To go further into how this ludicrously large ensemble gets together (or more accurately, how the film starts to quickly and violently deplete their numbers) would risk getting into spoiler territory, but it's in the name, isn't it? You can't expect too many characters to live in a film called The Suicide Squad. And yet, Gunn performs the magic trick we've seen him do time and time again: he makes us care for these terribly immoral, most likely doomed, characters. (Well, except for Weasel, he can go back to the dumpster from hell that he crawled out from.) The core group starts to morph into an unlikely family unit — albeit a family that includes several murderous uncles and a suicidal cousin. At the center of this strange family is the unexpected father-daughter dynamic that blossoms between Bloodsport and Ratcatcher 2, even if Melchior's depiction of the pure-hearted rat-controller is basically a variation of Pom Klementieff's Mantis in Guardians of the Galaxy Vol. 2. But it's clear that Gunn cares for each of these characters, bringing to The Suicide Squad some of the earnest empathy that he honed in his Guardians movies.

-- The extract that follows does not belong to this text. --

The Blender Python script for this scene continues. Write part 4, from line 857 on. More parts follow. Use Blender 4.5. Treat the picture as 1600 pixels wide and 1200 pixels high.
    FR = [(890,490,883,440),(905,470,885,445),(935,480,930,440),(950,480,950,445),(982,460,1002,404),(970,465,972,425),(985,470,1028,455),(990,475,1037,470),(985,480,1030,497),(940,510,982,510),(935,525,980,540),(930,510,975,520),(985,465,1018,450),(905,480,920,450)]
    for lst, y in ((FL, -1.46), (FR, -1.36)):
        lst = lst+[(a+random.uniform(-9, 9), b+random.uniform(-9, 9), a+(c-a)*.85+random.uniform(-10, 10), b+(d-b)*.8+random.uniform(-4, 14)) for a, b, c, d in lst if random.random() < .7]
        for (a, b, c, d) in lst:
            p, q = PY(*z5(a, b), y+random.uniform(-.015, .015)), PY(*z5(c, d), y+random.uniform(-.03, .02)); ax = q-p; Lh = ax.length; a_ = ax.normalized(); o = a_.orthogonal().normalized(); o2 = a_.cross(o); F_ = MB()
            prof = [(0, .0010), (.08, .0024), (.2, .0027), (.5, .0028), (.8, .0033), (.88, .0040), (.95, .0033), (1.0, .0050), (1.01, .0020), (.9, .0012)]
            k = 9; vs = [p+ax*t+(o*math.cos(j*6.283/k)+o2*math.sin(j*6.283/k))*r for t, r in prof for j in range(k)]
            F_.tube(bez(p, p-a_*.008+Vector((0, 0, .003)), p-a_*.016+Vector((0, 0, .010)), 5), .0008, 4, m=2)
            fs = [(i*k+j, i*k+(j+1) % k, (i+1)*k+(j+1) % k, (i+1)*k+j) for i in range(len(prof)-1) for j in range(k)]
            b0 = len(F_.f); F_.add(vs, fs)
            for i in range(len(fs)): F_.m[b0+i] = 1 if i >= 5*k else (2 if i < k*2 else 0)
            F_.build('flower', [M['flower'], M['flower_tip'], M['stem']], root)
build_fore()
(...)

Gunn's cynicism may be gone, but not his nastiness. The Suicide Squad is brutal in such a way that I started to feel my limits for gross-out violence being tested. To count the number of heads that are exploded or faces that are ripped off would involve sitting here all day, but the deaths in The Suicide Squad are admittedly so absurdly imaginative that you're never in danger of getting bored. Of course, Gunn pulls off each of these hyperviolent deaths with a wink and a tongue-in-cheek quip — the jokes fly as quickly as the blood splatter hits every corner of the frame. All of this is aided by Gunn's heightened vision for The Suicide Squad: one that is bright, and colorful, and vibrant — calling back both to the comic book pages that inspire the movie, and to '70s exploitation films. It's Gunn unleashed, not just in terms of R-rated mayhem, but in his directorial flair.
At times, The Suicide Squad feels less like a movie than a mission statement from a director. Behold, look what I can do with a budget and all the comic book characters I can play with. But, the unexpected heart at the center of the film, a sneaky anti-imperialist bent, and Gunn's wild visual leaps make The Suicide Squad a bloody, gory delight.